* WHAT TO WORK ON *
Your task is to give the listing below back word for word, pictures excluded.

☆ ☆ ☆

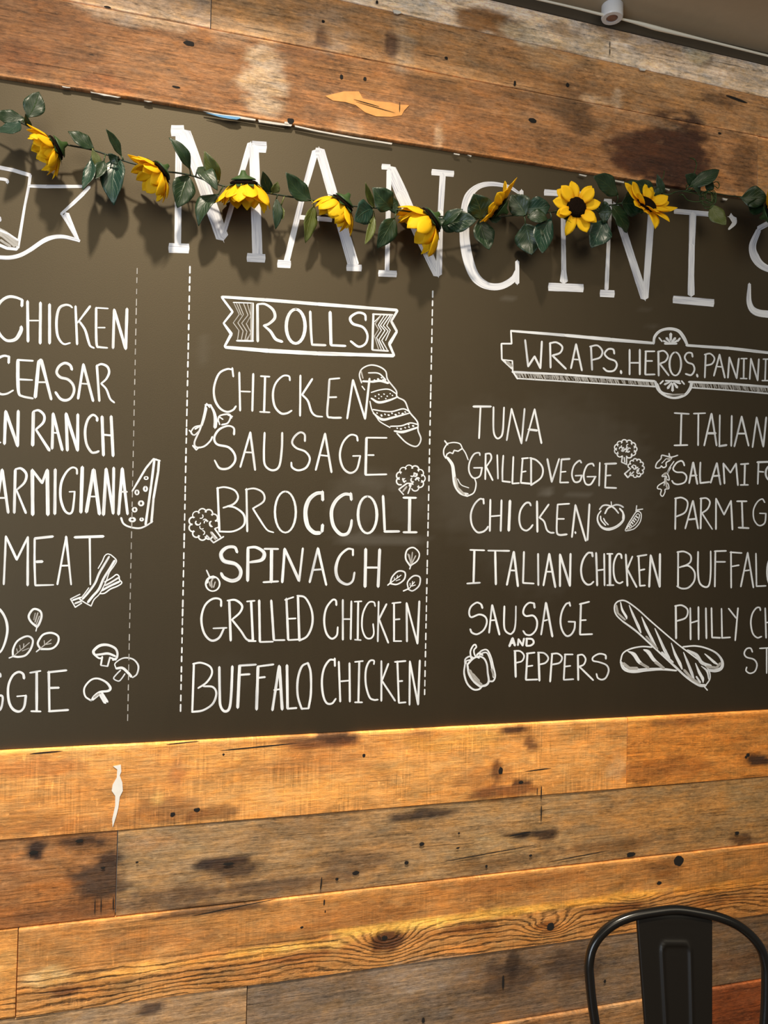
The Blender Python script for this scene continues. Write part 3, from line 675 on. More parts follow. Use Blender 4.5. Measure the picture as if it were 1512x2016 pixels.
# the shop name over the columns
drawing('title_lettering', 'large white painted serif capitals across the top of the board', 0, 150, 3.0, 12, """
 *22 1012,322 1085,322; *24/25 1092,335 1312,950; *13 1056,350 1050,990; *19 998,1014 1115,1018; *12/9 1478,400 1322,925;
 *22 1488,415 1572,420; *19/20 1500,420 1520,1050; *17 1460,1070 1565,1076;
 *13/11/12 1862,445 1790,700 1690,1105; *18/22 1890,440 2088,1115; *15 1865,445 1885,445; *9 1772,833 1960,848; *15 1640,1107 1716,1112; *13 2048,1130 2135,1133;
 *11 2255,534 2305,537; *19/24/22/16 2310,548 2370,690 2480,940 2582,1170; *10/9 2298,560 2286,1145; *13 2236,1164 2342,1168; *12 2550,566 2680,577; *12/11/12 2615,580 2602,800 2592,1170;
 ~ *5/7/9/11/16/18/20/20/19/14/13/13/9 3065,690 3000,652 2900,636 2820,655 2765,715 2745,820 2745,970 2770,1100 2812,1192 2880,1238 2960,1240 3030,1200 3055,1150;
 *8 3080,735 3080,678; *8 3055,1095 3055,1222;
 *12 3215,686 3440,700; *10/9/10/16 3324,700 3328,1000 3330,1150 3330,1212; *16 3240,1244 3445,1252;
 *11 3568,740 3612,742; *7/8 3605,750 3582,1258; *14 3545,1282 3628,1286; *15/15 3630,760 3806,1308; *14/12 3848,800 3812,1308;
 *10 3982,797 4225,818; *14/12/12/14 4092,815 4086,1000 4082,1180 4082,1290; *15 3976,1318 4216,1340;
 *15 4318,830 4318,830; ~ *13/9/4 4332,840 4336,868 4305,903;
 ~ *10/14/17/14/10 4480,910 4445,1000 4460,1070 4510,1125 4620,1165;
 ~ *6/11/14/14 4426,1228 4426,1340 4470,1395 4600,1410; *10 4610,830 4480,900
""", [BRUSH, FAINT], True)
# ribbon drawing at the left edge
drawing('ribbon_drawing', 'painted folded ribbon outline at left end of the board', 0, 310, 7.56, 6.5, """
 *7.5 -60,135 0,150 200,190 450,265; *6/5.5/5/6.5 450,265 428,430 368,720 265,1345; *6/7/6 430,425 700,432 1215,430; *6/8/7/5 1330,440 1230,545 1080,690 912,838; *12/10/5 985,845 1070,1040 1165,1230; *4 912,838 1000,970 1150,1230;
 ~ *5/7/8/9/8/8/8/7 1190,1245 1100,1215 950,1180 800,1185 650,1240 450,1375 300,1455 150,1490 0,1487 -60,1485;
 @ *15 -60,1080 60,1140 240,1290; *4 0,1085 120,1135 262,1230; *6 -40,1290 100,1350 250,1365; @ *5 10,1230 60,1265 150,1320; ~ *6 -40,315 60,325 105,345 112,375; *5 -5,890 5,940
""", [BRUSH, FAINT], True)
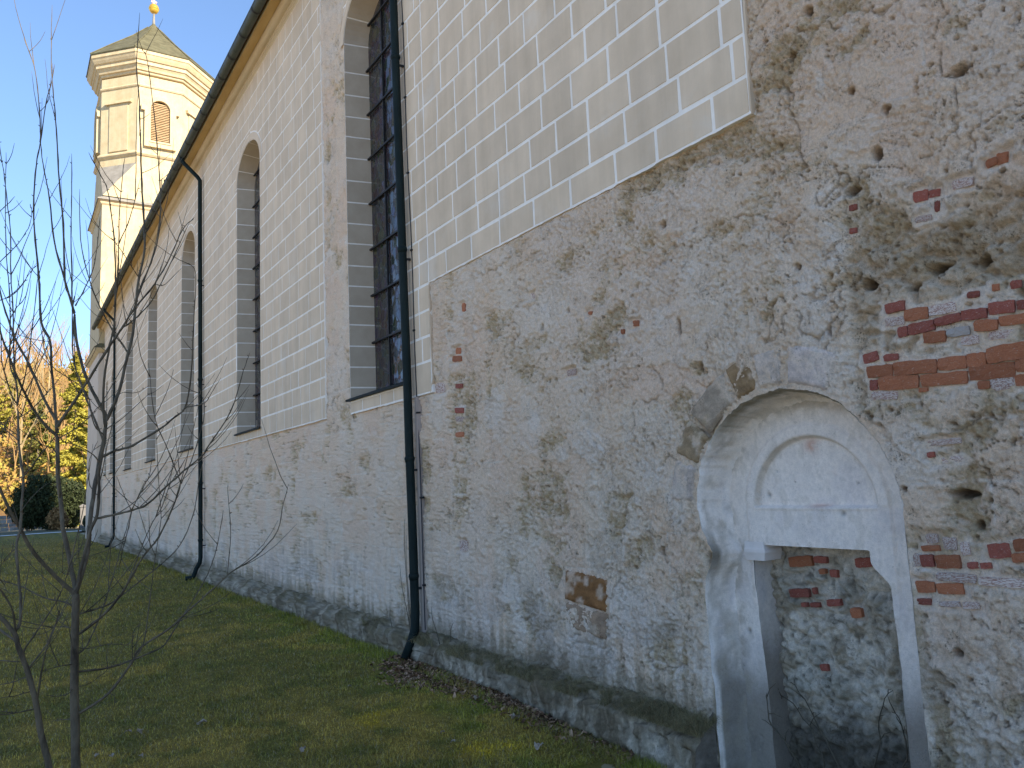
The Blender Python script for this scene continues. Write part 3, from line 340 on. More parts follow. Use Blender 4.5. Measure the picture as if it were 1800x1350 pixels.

☆ ☆ ☆

* EXERCISE RESULT *
The Blender Python script for this scene continues. Write part 3, from line 675 on. More parts follow. Use Blender 4.5. Measure the picture as if it were 1512x2016 pixels.
# the shop name over the columns
drawing('title_lettering', 'large white painted serif capitals across the top of the board', 0, 150, 3.0, 12, """
 *22 1012,322 1085,322; *24/25 1092,335 1312,950; *13 1056,350 1050,990; *19 998,1014 1115,1018; *12/9 1478,400 1322,925;
 *22 1488,415 1572,420; *19/20 1500,420 1520,1050; *17 1460,1070 1565,1076;
 *13/11/12 1862,445 1790,700 1690,1105; *18/22 1890,440 2088,1115; *15 1865,445 1885,445; *9 1772,833 1960,848; *15 1640,1107 1716,1112; *13 2048,1130 2135,1133;
 *11 2255,534 2305,537; *19/24/22/16 2310,548 2370,690 2480,940 2582,1170; *10/9 2298,560 2286,1145; *13 2236,1164 2342,1168; *12 2550,566 2680,577; *12/11/12 2615,580 2602,800 2592,1170;
 ~ *5/7/9/11/16/18/20/20/19/14/13/13/9 3065,690 3000,652 2900,636 2820,655 2765,715 2745,820 2745,970 2770,1100 2812,1192 2880,1238 2960,1240 3030,1200 3055,1150;
 *8 3080,735 3080,678; *8 3055,1095 3055,1222;
 *12 3215,686 3440,700; *10/9/10/16 3324,700 3328,1000 3330,1150 3330,1212; *16 3240,1244 3445,1252;
 *11 3568,740 3612,742; *7/8 3605,750 3582,1258; *14 3545,1282 3628,1286; *15/15 3630,760 3806,1308; *14/12 3848,800 3812,1308;
 *10 3982,797 4225,818; *14/12/12/14 4092,815 4086,1000 4082,1180 4082,1290; *15 3976,1318 4216,1340;
 *15 4318,830 4318,830; ~ *13/9/4 4332,840 4336,868 4305,903;
 ~ *10/14/17/14/10 4480,910 4445,1000 4460,1070 4510,1125 4620,1165;
 ~ *6/11/14/14 4426,1228 4426,1340 4470,1395 4600,1410; *10 4610,830 4480,900
""", [BRUSH, FAINT], True)
# ribbon drawing at the left edge
drawing('ribbon_drawing', 'painted folded ribbon outline at left end of the board', 0, 310, 7.56, 6.5, """
 *7.5 -60,135 0,150 200,190 450,265; *6/5.5/5/6.5 450,265 428,430 368,720 265,1345; *6/7/6 430,425 700,432 1215,430; *6/8/7/5 1330,440 1230,545 1080,690 912,838; *12/10/5 985,845 1070,1040 1165,1230; *4 912,838 1000,970 1150,1230;
 ~ *5/7/8/9/8/8/8/7 1190,1245 1100,1215 950,1180 800,1185 650,1240 450,1375 300,1455 150,1490 0,1487 -60,1485;
 @ *15 -60,1080 60,1140 240,1290; *4 0,1085 120,1135 262,1230; *6 -40,1290 100,1350 250,1365; @ *5 10,1230 60,1265 150,1320; ~ *6 -40,315 60,325 105,345 112,375; *5 -5,890 5,940
""", [BRUSH, FAINT], True)
The Blender Python script for this scene continues. Write part 3, from line 340 on. More parts follow. Use Blender 4.5. Measure the picture as if it were 1800x1350 pixels.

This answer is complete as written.